July 04, 2023

"A “estabilidade” de Costa é a versão portuguesa da paz dos cemitérios"



Pouca gente se lembra, mas, ainda em plena “geringonça”, António Costa disse duas coisas importantes para percebermos estes quase oito anos de vida política nacional. A primeira é que ele não era nem Guterres, nem Sócrates. Ou seja, e para usar uma expressão cara ao meu saudoso amigo José Medeiros Ferreira, Costa não tenciona ser levado em ombros até à porta do cemitério que, no caso daqueles dois, foi o pedido de demissão. A segunda, dirigida a Marcelo, consistiu em frisar que o Governo só depende do Parlamento. Ora, desde o ano passado, o Parlamento passou a depender dele com a maioria absoluta do PS. 
Veja-se o “caso Galamba”. Costa não perde uma ocasião para atirar com Galamba à cara do presidente, mandando-o fazer figura de corpo presente em todo e qualquer evento que meta Governo e Belém. Este narcisismo político teve recentemente o seu apogeu napoleónico.
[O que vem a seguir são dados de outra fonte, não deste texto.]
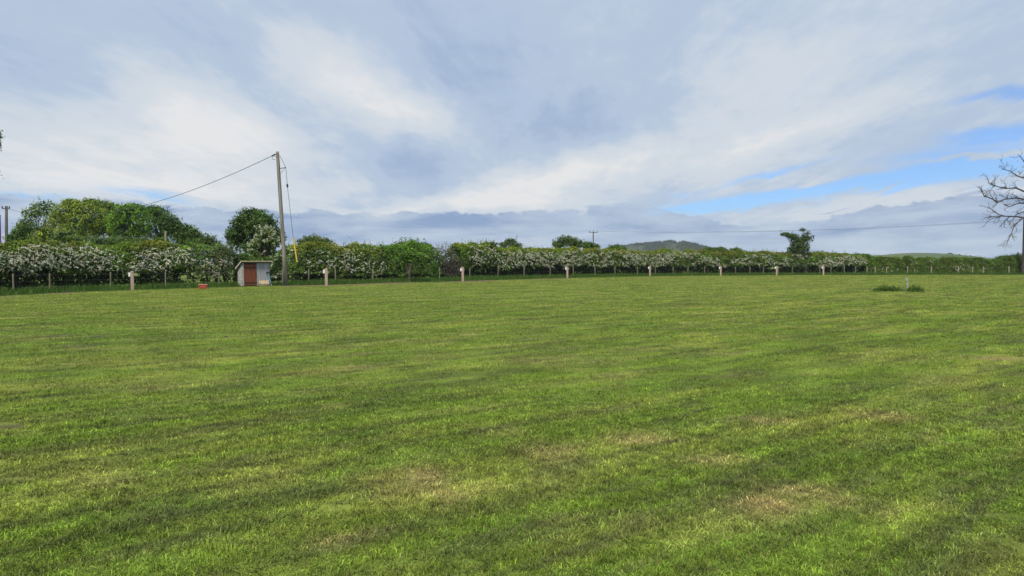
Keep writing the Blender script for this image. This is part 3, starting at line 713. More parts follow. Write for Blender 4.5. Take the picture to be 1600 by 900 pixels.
for px, py, rx, lab in [(1484, 397.5, 4.5, 'largest of three tiny dark bushes on the ridge of the green hill'), (1499, 399.5, 2.6, 'middle tiny bush on the ridge of the green hill'), (1516, 401.5, 4.0, 'tiny dark bush lowest on the green hill ridge')]:
    tree('ridge_bush', lab, 'bush', px, 795, [(px, py, rx, 2.2), (px + rx * .6, py + .8, rx * .7, 1.8)], ['dark', 'pine'], dens=1.2, leaf=1.0, trunk_r=.3, lumps=1.2)

# ------------------------------------------------------------------ fence
def fence(label, pxs, lo, hi, rs=1.0):
    s = np.where((F_PX >= lo) & (F_PX <= hi))[0]; P = FENCE[s]
    mid = P[len(P) // 2]; base = np.array([mid[0], mid[1], float(gz(*mid))]); root = empty('wire_fence', base, label, 'fence')
    posts = []
    for k_, px in enumerate(pxs):
        j = np.argmin(np.abs(F_PX - px)); p = np.r_[FENCE[j], float(gz(*FENCE[j]))] - base; posts.append(p)
        mb = MB(); h = rng.uniform(1.12, 1.28); ln = rng.normal(0, .02, 2); r = rng.uniform(.042, .055) * rs
        mb.tube([(0, 0, -.2), (ln[0] * .5, ln[1] * .5, h * .5), (ln[0], ln[1], h - .02), (ln[0], ln[1], h)], [r, r, r * .97, r * .75], 8)
        o = mb.build('post', M_postw if rs > 1 else M_postd, root); o.location = p
    mb = MB(); pl = np.array(posts)
    for hz_, r in ((.3, .0012), (.7, .0012), (1.08, .0015)): mb.tube(pl + [0, -.065, hz_], r, 4, False)
    mb.build('wire', M_galv, root)
fence('wire stock fence on grey wooden posts along the foot of the blossoming hedge', [-190, -120, -50, 18, 80, 175, 258, 341, 388, 440, 480, 525, 583, 639, 688, 735, 777, 818, 859, 896, 930, 962, 995, 1023, 1051, 1076, 1101, 1126, 1149, 1172, 1194, 1216, 1238, 1259, 1280, 1299, 1318, 1336], -260, 1345)
fence('wire stock fence on pale wooden posts in front of the low right hedge', [1354, 1367, 1386, 1418, 1455, 1497, 1519, 1536, 1576, 1612, 1650, 1690], 1346, 1760, 1.35)

# ------------------------------------------------------------------ electric hook-up posts
HK = [(207, 453.5, 'leftmost timber hook-up post in front of the blossoming hedge left of the red crate'),
      (510, 447, 'timber hook-up post right of the tall utility pole and its yellow stay guard'),
      (723, 440, 'timber hook-up post just right of the leafless brown bush'),
      (886.5, 435, 'timber hook-up post below the dark rounded shrub left of the far power pole'),
      (1015.5, 431.6, 'timber hook-up post below the left slope of the wooded hill'),
      (1126, 431.0, 'timber hook-up post just right of the wooded hill'),
      (1213.5, 430.6, 'timber hook-up post just left of the dark wind-bent tree'),
      (1286.5, 430.2, 'rightmost timber hook-up post right of the dark wind-bent tree')]
proto = None
for px, py, lab in HK:
    p = ground(px, py); rz = math.atan2(p[0], p[1]) * -1 + rng.normal(0, .06)
    GN = 'electric hook-up posts along the field edge'
    if proto is None:
        proto = root = empty('hookup_post', p, lab, 'post', rz, GN)
        mb = MB(); mb.box((-.1, -.09, -.2), (.1, .09, 1.30), .022); mb.build('timber_post', M_sleeper, root)
        mb = MB(); mb.box((-.225, -.08, .92), (-.102, .06, 1.2), .012); bx_ = mb.build('socket_box', M_white, root)
        mb = MB(); mb.box((-.21, -.098, .95), (-.118, -.082, 1.05), .006); mb.build('socket_lid', M_white, bx_)
        mb = MB(); mb.box((.102, -.05, .98), (.135, .03, 1.1), .008); mb.build('switch_box', M_white, root)
        mb = MB(); mb.tube([(-.16, -.01, .92), (-.155, -.01, .6), (-.12, -.0, .3), (-.115, 0, 0)], .014, 6, False); mb.build('cable', M_black, root)
    else:
        root = proto.copy(); COL.objects.link(root); root.location = p; root.rotation_euler = (0, 0, rz); root['label'] = lab
        for ch in list(proto.children):
            c_ = ch.copy(); COL.objects.link(c_); c_.parent = root
            for g2 in list(ch.children): c2 = g2.copy(); COL.objects.link(c2); c2.parent = c_

# ------------------------------------------------------------------ tall utility pole with stay
pb = ground(446.5, 446.2); pd = pb[1]
ptop = at(433.5, 237, pd)
root = empty('utility_pole', pb, 'tall grey wooden utility pole leaning left beside the shed', 'utility pole')
mb = MB(); tp = ptop - pb; mb.tube([(0, 0, -.3), tp * .25 + [.02, 0, 0], tp * .6, tp * .985, tp], [.165, .155, .14, .122, .115], 12); mb.build('pole', M_pole, root, True)
arm_z = at(437.5, 263, pd) - pb; arm_e = at(446.5, 261.5, pd) - pb
mb = MB(); mb.tube([arm_z, (arm_z + arm_e) / 2 + [0, 0, -.02], arm_e], .03, 6); mb.tube([arm_e, at(438.5, 271, pd) - pb], .014, 5); mb.build('stay_bracket', M_wire, root)
fit = at(429, 241.5, pd) - pb
mb = MB(); mb.tube([tp + [-.1, 0, -.2], fit + [.08, 0, 0.02], fit, fit + [-.25, 0, -.13]], [.02, .05, .06, .03], 6); mb.build('clamp', M_black, root)
mb = MB(); a = np.linspace(0, 5.2, 16); c0 = at(428.2, 246.5, pd) - pb; mb.tube(c0 + np.c_[.16 * np.cos(a), .03 * a * 0, .13 * np.sin(a)], .018, 6); mb.tube([tp + [-.12, 0, -.42], c0 + [.16, 0, 0]], .018, 6); mb.build('cable_coil', M_wire, root)
# stay wire with insulator and yellow guard
g0 = ground(467.5, 445.5); st0 = at(437, 243, pd)
root = empty('stay_wire', g0, 'taut stay wire with black insulator and yellow guard right of the tall pole', 'stay wire')
arm = arm_e + pb; gtop = at(458.3, 372, pd - .2); gbot = at(464.3, 410, pd - .4)
mb = MB(); mb.tube([st0 - g0, arm - g0, at(449, 290, pd - .1) - g0, gtop - g0, gbot - g0, (0, 0, -.1)], .017, 6); mb.build('wire', M_wire, root)
mb = MB(); mb.tube([gtop - g0, gbot - g0], .055, 8); mb.build('guard', M_yellow, root)
iu = at(448.6, 287, pd - .1) - g0; il = at(449.4, 293, pd - .1) - g0
mb = MB(); mb.tube([iu, iu * .75 + il * .25, iu * .25 + il * .75, il], [.03, .075, .075, .03], 8); mb.build('insulator', M_black, root)

def wire_between(a, b_, sag, n=40):
    t = np.linspace(0, 1, n)[:, None]; P = a + (b_ - a) * t; P[:, 2] -= (4 * sag * t * (1 - t))[:, 0]; return P
def pole_simple(name, label, px, ytop, d, r, arm=None, mat=M_oldpole, cat='utility pole'):
    bx = (px - 800) / F * d; base = np.array([bx, d, float(gz(bx, d))]); root = empty(name, base, label, cat); tp = at(px, ytop, d) - base
    mb = MB(); mb.tube([(0, 0, -.3), tp * .5, tp], [r * 1.25, r * 1.1, r], 8); mb.build('pole', mat, root, True)
    ends = []
    if arm:
        z = tp[2] - arm[1]; dv = np.array([math.cos(arm[2]), math.sin(arm[2]), 0]) * arm[0] / 2
        mb = MB(); mb.tube([np.array([tp[0], -.0, z]) - dv + [0, -.12, 0], np.array([tp[0], 0, z]) + dv + [0, -.12, 0]], .07, 6); mb.build('crossarm', mat, root)
        for k_ in (-.9, 0.0, .9):
            q = np.array([tp[0], -.12, z]) + dv * k_; mb = MB(); mb.tube([q + [0, 0, .05], q + [0, 0, .2], q + [0, 0, .34]], [.05, .09, .04], 7); mb.build('insulator', M_black, root); ends.append(base + q + [0, 0, .32])
    return base, tp + base, ends
lb, lt, _ = pole_simple('utility_pole', 'dark utility pole with small crossarm at far left edge before the trees', 10, 322, 96, .17, (.9, .35, .3))
_, ft, fe = pole_simple('power_pole', 'slender power pole with wide crossarm on the skyline left of the hill', 927, 362.5, 160, .13, (2.1, .1, .35))
_, rt, re_ = pole_simple('power_pole', 'power pole beyond the right edge carrying the far line', 1760, 334, 110, .13, (2.1, .1, .35))
P = np.concatenate([]) if False else None
mb = MB(); end = np.array(lt) + [.1, 0, -.35]; a0 = fit + pb + [-.2, 0, -.1]; pth = wire_between(a0, end, 2.55); mb.tube(pth, .021, 6, False)
o = mb.build('overhead_cable', M_wire); tag(o, 'sagging overhead cable from the tall pole top down behind the left trees', 'cable')
for q, (ea, eb) in enumerate(zip(fe, re_)):
    if q == 1: continue
    mb = MB(); mb.tube(wire_between(ea, eb, 1.3), .014, 5, False); o = mb.build('power_line', M_wire); tag(o, ['upper distant power line running right from the crossarm left end', '', 'distant power line running right from the crossarm right end'][q], 'power line')
pole_simple('service_pole', 'short thin wooden pole above the hedge below the left group right end', 258.5, 361, 66, .07, mat=M_pole, cat='pole')
pole_simple('service_pole', 'thin stick of a pole just above the hedge under the olive tree', 131.5, 375, 60, .05, mat=M_pole, cat='pole')
mb = MB(); mb.tube(wire_between(at(258.5, 362.5, 66), at(60, 352, 78), 1.0), .012, 5, False); o = mb.build('service_cable', M_wire); tag(o, 'thin service cable in front of the left trees to the short pole', 'cable')
# purple pole at the left edge
b0 = np.array([(1.6 - 800) / F * 66, 66, float(gz(-48, 66))]); root = empty('painted_pole', b0, 'thin purple painted pole at the far left edge', 'pole')
hh = (at(1.6, 337, 66) - b0)[2]; mb = MB(); mb.tube([(0, 0, -.2), (0, 0, hh)], .085, 8); mb.build('pole', M_purple, root)
mb = MB(); mb.tube([(0, 0, hh + .002), (0, 0, hh + .05), (0, 0, hh + .09)], [.1, .1, .04], 8); mb.build('cap', M_purple, root)

# ------------------------------------------------------------------ shed
W, D, ZF, ZB = 2.22, .80, 1.80, 1.38
s0 = ground(378.5, 447.2); ang = math.atan2(.70, .715)
root = empty('shed', s0, 'small lean-to shed with red-brown door and sloping roof against the hedge', 'shed', ang)
# local x along the front, y to the back, z up
def slopez(y): return ZF + (ZB - ZF) * y / D
mb = MB()
mb.add([(0, 0, 0), (0, D, 0), (0, D, ZB), (0, 0, ZF), (.1, 0, 0), (.1, D, 0), (.1, D, ZB), (.1, 0, ZF)], [(0, 1, 2, 3)[::-1], (4, 5, 6, 7), (0, 1, 5, 4), (1, 2, 6, 5), (2, 3, 7, 6), (3, 0, 4, 7)])
mb.build('side_wall', M_block, root)
mb = MB()
for r_ in range(8):
    z = r_ * .22 + .215
    if z < ZB: mb.box((-.004, .0, z), (-.001, D, z + .012))
    for q in range(3):
        yy = q * .44 + (.22 if r_ % 2 else 0)
        if .02 < yy < D - .02 and z < slopez(yy): mb.box((-.004, yy, z - .2), (-.001, yy + .012, z - .003))
mb.build('mortar_joint', M_felt, bpy.data.objects['side_wall'])
mb = MB(); mb.box((.1, -.012, 0), (.14, .06, ZF - .02), .006); mb.build('front_pier', M_block, root)
mb = MB(); mb.box((.1, D - .06, 0), (W, D, ZB - .01)); mb.add([(W - .06, .03, 0), (W - .06, D - .06, 0), (W - .06, D - .06, slopez(D - .06)), (W - .06, .03, slopez(.03)), (W, .03, 0), (W, D - .06, 0), (W, D - .06, slopez(D - .06)), (W, .03, slopez(.03))], [(3, 2, 1, 0), (4, 5, 6, 7), (0, 1, 5, 4), (1, 2, 6, 5), (2, 3, 7, 6), (3, 0, 4, 7)]); mb.build('rear_wall', M_greyboard, root)
mb = MB(); xx = .145
for q in range(5): mb.box((xx, -.03, .05), (xx + .196, .012, ZF - .13), .006); xx += .2
dr = mb.build('door', M_door, root)
for z in (.22, 1.38):
    mb = MB(); mb.box((.16, -.045, z), (1.12, -.0325, z + .07), .004); mb.build('hinge', M_iron, dr)
mb = MB(); mb.tube([(1.05, -.033, .8), (1.05, -.075, .82), (1.05, -.075, .95), (1.05, -.033, .97)], .012, 6); mb.build('handle', M_iron, dr)
mb = MB(); mb.box((.142, -.02, ZF - .125), (1.16, .03, ZF - .02)); mb.build('lintel', M_iron, root)
mb = MB(); xx = 1.165
while xx < W - .02: x2 = min(xx + .165, W); mb.box((xx, -.012, .0), (x2 - .006, .02, ZF - .02), .005); xx += .165
mb.build('front_panel', M_greyboard, root)
mb = MB(); th = .05; y0, y1 = -.20, D + .10
mb.add([(-.14, y0, slopez(y0) + .01), (W + .14, y0, slopez(y0) + .01), (W + .14, y1, slopez(y1) + .01), (-.14, y1, slopez(y1) + .01), (-.14, y0, slopez(y0) + th), (W + .14, y0, slopez(y0) + th), (W + .14, y1, slopez(y1) + th), (-.14, y1, slopez(y1) + th)],
       [(3, 2, 1, 0), (4, 5, 6, 7), (0, 1, 5, 4), (1, 2, 6, 5), (2, 3, 7, 6), (3, 0, 4, 7)]); rf = mb.build('roof', M_felt, root)
mb = MB(); mb.box((-.16, y0 - .03, slopez(y0) - .03), (W + .16, y0 - .002, slopez(y0) + th + .012), .006); mb.build('front_fascia', M_fascia, rf)
mb = MB(); mb.add([(-.165, y0, slopez(y0) - .05), (-.142, y0, slopez(y0) - .05), (-.142, y1, slopez(y1) - .05), (-.165, y1, slopez(y1) - .05), (-.165, y0, slopez(y0) + th + .01), (-.142, y0, slopez(y0) + th + .01), (-.142, y1, slopez(y1) + th + .01), (-.165, y1, slopez(y1) + th + .01)],
       [(3, 2, 1, 0), (4, 5, 6, 7), (0, 1, 5, 4), (1, 2, 6, 5), (2, 3, 7, 6), (3, 0, 4, 7)]); mb.build('side_fascia', M_batten, rf)
ca, sa = math.cos(ang), math.sin(ang)
def sl(x, y, z=0): return np.array([s0[0] + ca * x - sa * y, s0[1] + sa * x + ca * y, s0[2] + z])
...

Costa, num exclusivo a uma jornalista que andou com ele ao colo quando era pequenino - convém ter presente que não existe ninguém mais “sistémico”, em funções, que António Costa -, afirmou solenemente o seguinte: “eu sou o garante da estabilidade em Portugal”. 
Na galeria de mediocridades que se sentam no Conselho Europeu, não é difícil a Costa “fazer figura”, deixando correr o tabu de um putativo cargo europeu. Na realidade, Costa só acumula tempo e experiência de poder. Nada mais tem para dar ao país. Numa entrevista, aliás, deixou bem claro que odeia o termo “reformas estruturais”. Nunca fez, nem nunca fará uma como, apesar de tudo, Soares, Guterres ou Sócrates tiveram de fazer. Gere com inteligência o seu tempo político, claro, na proporção inversa de como gere, por exemplo, o PRR multimilionário cuja execução tem sido paupérrima. 
Por isso, fora a dele próprio, não se entende que espécie de “estabilidade” é que ele “garante” a um país que “compra” com os dinheiros que distribui através do contabilista Medina. Entretanto, o Estado está tão autoritário como ele, desde a administração pública central até aos tribunais.

Degrada-se a qualidade do regime democrático que, por si, nunca foi grande coisa. E lubrifica-se a alienação geral através dos meios oficiosos de comunicação social que não possuem a menor pertinência informativa. A “estabilidade” de Costa, que alguns já prometem até 2030, é a versão portuguesa da paz dos cemitérios da dupla Schiller-Verdi. Um oportunismo sem substância que apenas dura.